What is required —
Retype everything in the listing, leaving each line exactly as it is.

======

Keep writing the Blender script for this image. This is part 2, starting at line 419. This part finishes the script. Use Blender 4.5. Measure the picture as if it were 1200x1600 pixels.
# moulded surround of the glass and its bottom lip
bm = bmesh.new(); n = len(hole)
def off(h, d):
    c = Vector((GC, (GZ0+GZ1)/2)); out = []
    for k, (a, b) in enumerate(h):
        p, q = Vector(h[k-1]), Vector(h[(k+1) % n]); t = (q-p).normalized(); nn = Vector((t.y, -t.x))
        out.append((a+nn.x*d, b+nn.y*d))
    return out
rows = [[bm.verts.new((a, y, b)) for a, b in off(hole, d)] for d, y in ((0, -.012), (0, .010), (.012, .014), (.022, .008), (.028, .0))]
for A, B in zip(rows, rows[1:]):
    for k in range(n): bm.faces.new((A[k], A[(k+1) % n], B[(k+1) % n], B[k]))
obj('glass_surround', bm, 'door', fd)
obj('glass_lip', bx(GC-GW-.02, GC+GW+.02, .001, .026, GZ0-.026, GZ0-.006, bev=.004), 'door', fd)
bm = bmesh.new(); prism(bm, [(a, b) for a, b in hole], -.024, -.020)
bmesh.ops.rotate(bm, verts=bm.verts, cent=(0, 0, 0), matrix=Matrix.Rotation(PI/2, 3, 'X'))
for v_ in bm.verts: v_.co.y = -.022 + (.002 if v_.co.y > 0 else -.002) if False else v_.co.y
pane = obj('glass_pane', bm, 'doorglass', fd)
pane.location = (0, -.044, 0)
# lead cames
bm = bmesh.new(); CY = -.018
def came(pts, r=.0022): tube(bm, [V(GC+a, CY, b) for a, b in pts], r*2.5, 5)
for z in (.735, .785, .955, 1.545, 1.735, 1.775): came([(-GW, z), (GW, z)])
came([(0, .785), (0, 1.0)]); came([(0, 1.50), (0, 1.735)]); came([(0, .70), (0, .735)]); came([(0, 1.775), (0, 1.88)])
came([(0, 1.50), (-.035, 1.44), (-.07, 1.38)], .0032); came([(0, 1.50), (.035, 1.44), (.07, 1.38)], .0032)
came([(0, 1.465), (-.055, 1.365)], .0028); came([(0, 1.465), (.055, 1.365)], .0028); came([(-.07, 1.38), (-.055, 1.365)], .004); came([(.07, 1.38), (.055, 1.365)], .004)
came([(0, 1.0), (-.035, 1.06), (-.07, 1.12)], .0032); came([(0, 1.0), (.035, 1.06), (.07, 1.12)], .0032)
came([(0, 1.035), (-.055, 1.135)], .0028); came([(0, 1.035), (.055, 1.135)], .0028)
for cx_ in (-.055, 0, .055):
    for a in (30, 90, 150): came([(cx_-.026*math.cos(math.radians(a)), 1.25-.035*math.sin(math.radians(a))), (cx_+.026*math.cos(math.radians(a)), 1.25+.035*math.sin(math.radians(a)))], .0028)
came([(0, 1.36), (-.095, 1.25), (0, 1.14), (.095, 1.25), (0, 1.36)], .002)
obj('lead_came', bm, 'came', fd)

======

Output of the exercise —
Keep writing the Blender script for this image. This is part 2, starting at line 419. This part finishes the script. Use Blender 4.5. Measure the picture as if it were 1200x1600 pixels.
# moulded surround of the glass and its bottom lip
bm = bmesh.new(); n = len(hole)
def off(h, d):
    c = Vector((GC, (GZ0+GZ1)/2)); out = []
    for k, (a, b) in enumerate(h):
        p, q = Vector(h[k-1]), Vector(h[(k+1) % n]); t = (q-p).normalized(); nn = Vector((t.y, -t.x))
        out.append((a+nn.x*d, b+nn.y*d))
    return out
rows = [[bm.verts.new((a, y, b)) for a, b in off(hole, d)] for d, y in ((0, -.012), (0, .010), (.012, .014), (.022, .008), (.028, .0))]
for A, B in zip(rows, rows[1:]):
    for k in range(n): bm.faces.new((A[k], A[(k+1) % n], B[(k+1) % n], B[k]))
obj('glass_surround', bm, 'door', fd)
obj('glass_lip', bx(GC-GW-.02, GC+GW+.02, .001, .026, GZ0-.026, GZ0-.006, bev=.004), 'door', fd)
bm = bmesh.new(); prism(bm, [(a, b) for a, b in hole], -.024, -.020)
bmesh.ops.rotate(bm, verts=bm.verts, cent=(0, 0, 0), matrix=Matrix.Rotation(PI/2, 3, 'X'))
for v_ in bm.verts: v_.co.y = -.022 + (.002 if v_.co.y > 0 else -.002) if False else v_.co.y
pane = obj('glass_pane', bm, 'doorglass', fd)
pane.location = (0, -.044, 0)
# lead cames
bm = bmesh.new(); CY = -.018
def came(pts, r=.0022): tube(bm, [V(GC+a, CY, b) for a, b in pts], r*2.5, 5)
for z in (.735, .785, .955, 1.545, 1.735, 1.775): came([(-GW, z), (GW, z)])
came([(0, .785), (0, 1.0)]); came([(0, 1.50), (0, 1.735)]); came([(0, .70), (0, .735)]); came([(0, 1.775), (0, 1.88)])
came([(0, 1.50), (-.035, 1.44), (-.07, 1.38)], .0032); came([(0, 1.50), (.035, 1.44), (.07, 1.38)], .0032)
came([(0, 1.465), (-.055, 1.365)], .0028); came([(0, 1.465), (.055, 1.365)], .0028); came([(-.07, 1.38), (-.055, 1.365)], .004); came([(.07, 1.38), (.055, 1.365)], .004)
came([(0, 1.0), (-.035, 1.06), (-.07, 1.12)], .0032); came([(0, 1.0), (.035, 1.06), (.07, 1.12)], .0032)
came([(0, 1.035), (-.055, 1.135)], .0028); came([(0, 1.035), (.055, 1.135)], .0028)
for cx_ in (-.055, 0, .055):
    for a in (30, 90, 150): came([(cx_-.026*math.cos(math.radians(a)), 1.25-.035*math.sin(math.radians(a))), (cx_+.026*math.cos(math.radians(a)), 1.25+.035*math.sin(math.radians(a)))], .0028)
came([(0, 1.36), (-.095, 1.25), (0, 1.14), (.095, 1.25), (0, 1.36)], .002)
obj('lead_came', bm, 'came', fd)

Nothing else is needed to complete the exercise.